Interferência estrangeira
Além disso, a desinformação também está sendo usada por atores externos que buscam suas próprias agendas, principalmente contra o novo governo sírio.
Tanto Aljizawi quanto a Verify-Sy notaram que o Irã e redes iranianas em lugares como Iraque e Líbano exercem influência. O novo governo sírio expulsou do país as forças iranianas que apoiavam o regime de Assad.
Os especialistas afirmam que Rússia e Israel também desempenharam um papel em campanhas de desinformação contra o novo governo. Comentaristas de direita nos EUA usaram as mídias sociais para promover opiniões islamofóbicas, acusando o novo governo sírio, liderado por indivíduos com ligações anteriores ao extremismo islâmico, de crimes de guerra.
“Isso ficou evidente quando figuras como Elon Musk e [o comentarista político de direita americano] Tucker Carlson amplificaram a desinformação total sobre a Síria, alavancando a rede perfis no X para promover essas narrativas”, acrescenta Al-Shimale.
Para ele isso é novo e perigoso. “A amplificação por figuras grande importância e redes coordenadas significa que [a desinformação] molda o discurso público, pressiona os formuladores de políticas e influencia as percepções internacionais da transição da Síria.”
Desinformação sectária vinda do Iraque
A DW enviou mensagens a vários usuários nas redes sociais que se descreveram como não sírios e postaram informações que foram posteriormente desmascaradas. Apenas um, cujo perfil dizia que ele estava baseado no sul do Iraque, respondeu.

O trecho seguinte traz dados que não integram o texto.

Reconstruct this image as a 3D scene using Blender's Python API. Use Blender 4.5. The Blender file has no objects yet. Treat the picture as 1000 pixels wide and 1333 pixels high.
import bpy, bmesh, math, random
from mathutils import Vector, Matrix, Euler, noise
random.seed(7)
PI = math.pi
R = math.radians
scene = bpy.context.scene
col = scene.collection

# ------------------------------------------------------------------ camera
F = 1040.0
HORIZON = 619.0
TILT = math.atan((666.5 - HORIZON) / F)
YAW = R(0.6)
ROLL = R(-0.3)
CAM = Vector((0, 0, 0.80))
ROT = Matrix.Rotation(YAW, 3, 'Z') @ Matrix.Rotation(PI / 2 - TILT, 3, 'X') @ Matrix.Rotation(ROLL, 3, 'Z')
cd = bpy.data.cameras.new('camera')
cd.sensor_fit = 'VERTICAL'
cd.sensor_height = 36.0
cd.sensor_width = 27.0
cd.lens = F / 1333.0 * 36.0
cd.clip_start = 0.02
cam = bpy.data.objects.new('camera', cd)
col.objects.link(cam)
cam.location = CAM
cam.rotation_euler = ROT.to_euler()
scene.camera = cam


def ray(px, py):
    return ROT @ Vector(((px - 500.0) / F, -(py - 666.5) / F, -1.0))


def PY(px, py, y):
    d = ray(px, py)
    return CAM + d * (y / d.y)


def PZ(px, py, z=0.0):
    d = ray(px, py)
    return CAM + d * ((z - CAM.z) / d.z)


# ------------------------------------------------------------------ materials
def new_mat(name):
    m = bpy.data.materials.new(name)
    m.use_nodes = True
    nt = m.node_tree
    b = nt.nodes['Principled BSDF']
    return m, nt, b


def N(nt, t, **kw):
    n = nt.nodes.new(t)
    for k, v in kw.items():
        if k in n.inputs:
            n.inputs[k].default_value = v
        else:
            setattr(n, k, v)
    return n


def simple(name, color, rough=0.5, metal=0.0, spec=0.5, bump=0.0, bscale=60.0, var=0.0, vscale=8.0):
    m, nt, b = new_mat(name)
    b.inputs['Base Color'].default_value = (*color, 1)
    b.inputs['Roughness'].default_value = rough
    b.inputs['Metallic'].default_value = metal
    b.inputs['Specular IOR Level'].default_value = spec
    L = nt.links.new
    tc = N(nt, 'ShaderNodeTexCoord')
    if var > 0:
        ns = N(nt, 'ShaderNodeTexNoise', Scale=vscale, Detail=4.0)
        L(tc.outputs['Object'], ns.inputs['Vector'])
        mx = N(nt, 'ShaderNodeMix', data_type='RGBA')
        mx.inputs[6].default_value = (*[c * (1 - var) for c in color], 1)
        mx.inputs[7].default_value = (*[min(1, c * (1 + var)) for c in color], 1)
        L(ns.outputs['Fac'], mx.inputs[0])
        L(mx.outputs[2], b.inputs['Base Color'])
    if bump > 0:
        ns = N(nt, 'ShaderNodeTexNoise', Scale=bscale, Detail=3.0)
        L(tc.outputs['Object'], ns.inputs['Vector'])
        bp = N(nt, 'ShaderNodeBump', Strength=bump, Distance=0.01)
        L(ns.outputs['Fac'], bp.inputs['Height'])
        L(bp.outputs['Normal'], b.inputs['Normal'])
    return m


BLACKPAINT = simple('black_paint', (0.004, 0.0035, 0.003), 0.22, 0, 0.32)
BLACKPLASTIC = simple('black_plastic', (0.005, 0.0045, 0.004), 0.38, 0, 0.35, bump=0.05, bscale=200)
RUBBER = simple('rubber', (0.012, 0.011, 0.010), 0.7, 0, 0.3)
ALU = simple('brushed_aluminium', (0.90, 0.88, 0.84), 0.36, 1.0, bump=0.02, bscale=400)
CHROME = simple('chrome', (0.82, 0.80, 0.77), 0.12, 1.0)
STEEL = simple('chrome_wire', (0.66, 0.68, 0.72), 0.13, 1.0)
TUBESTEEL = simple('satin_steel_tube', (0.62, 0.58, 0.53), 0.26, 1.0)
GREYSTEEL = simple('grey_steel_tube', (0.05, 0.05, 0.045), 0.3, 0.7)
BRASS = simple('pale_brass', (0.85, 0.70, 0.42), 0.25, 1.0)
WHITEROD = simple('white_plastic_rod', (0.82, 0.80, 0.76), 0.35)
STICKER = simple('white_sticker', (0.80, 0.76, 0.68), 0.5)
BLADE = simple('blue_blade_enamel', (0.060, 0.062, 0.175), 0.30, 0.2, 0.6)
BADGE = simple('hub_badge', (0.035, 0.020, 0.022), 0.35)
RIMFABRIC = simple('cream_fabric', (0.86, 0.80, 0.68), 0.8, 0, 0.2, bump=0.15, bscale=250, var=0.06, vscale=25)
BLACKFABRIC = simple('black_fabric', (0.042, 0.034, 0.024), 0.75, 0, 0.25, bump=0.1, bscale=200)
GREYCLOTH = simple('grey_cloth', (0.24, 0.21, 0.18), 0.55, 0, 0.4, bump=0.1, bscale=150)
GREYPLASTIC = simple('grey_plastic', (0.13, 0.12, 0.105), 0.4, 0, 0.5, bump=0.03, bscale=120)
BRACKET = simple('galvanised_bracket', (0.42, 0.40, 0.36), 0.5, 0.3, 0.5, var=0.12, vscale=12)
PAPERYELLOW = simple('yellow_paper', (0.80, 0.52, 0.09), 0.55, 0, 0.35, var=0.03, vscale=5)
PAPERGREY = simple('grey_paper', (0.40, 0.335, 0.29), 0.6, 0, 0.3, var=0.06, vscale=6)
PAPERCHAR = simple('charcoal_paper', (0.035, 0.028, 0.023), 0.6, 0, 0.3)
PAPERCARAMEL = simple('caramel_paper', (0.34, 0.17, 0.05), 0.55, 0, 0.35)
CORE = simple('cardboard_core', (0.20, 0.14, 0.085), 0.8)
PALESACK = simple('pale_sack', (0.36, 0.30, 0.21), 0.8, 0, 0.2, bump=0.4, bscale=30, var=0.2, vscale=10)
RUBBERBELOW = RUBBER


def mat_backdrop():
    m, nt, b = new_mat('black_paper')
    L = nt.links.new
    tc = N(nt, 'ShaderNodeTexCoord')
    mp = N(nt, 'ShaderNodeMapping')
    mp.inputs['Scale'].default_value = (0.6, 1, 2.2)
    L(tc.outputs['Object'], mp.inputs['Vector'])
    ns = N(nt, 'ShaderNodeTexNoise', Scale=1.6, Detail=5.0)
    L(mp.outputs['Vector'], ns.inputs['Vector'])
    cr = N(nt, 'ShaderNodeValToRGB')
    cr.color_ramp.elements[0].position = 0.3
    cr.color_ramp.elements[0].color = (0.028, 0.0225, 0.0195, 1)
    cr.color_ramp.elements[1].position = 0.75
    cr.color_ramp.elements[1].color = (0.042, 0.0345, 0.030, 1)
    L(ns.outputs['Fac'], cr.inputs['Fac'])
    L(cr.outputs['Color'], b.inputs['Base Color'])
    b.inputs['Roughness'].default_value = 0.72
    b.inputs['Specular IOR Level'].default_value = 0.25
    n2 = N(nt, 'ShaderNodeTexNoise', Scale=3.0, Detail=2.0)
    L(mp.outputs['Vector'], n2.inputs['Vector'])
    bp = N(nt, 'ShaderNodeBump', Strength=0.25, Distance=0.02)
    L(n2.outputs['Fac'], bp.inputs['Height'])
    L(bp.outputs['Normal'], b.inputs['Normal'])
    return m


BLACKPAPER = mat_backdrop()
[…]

O usuário, que aceitou compartilhar informações na condição de anonimato, disse à DW que trabalhava sob instruções de uma sala de operações de mídia administrada pelo que é conhecido como Forças de Mobilização Popular do Iraque, ou PMF.
Essas são milícias, originalmente formadas por comunidades muçulmanas xiitas no Iraque para combater o grupo extremista “Estado Islâmico” (EI), integram agora a segurança e o governo do estado do Iraque. Alguns grupos dentro do PMF são bem conhecidos por manterem contatos mais próximos com o Irã e são considerados parte do mesmo eixo apoiado pelo Teerã que incluem o Hezbollah no Líbano e os houthis no Iêmen.
“Eles me dão as postagens e eu as publico”, disse o usuário à DW. “Confio muito nas lideranças e são eles que verificam as notícias”, explicou, acrescentando que usuários como ele recebem entre 20 e 30 dólares (R$ 126 e R$ 190) por postagem.
“A maioria dos que trabalham nessa área está desempregada, ou incapacitada por causa de conflitos, ou são mulheres cujos maridos morreram na guerra”, continuou a pessoa. De acordo com o usuário, os valores que os agentes de mídia social iraquianos recebem dependem, por exemplo, de em quais idiomas eles podem postar e seu alcance, com alguns influenciadores conhecidos recebendo mais de 100 dólares por postagem.
Os usuários trabalham por dinheiro, mas o usuário com que a DW conversou admitiu que também há um aspecto político nesse trabalho. Ele, um muçulmano xiita, disse que seu grupo considera todos os muçulmanos sunitas, incluindo os da Síria, como seus inimigos e adversários do Irã, país de maioria xiita, que, segundo fiz o usuário, “é o salvador desta região”.
A pessoa também justificou seu trabalho utilizando outro argumento, que também é falso, de que o novo governo sírio é próximo de Israel, dos Estados Unidos e da Europa, todos os quais eles veem como inimigos do Irã.
Ele admitiu que a foto do perfil em sua conta não era real. A DW não conseguiu verificar completamente a identidade da pessoa. No entanto, suas respostas estão de acordo com investigações anteriores sobre a proliferação de conteúdo pago por interesses políticos no Iraque.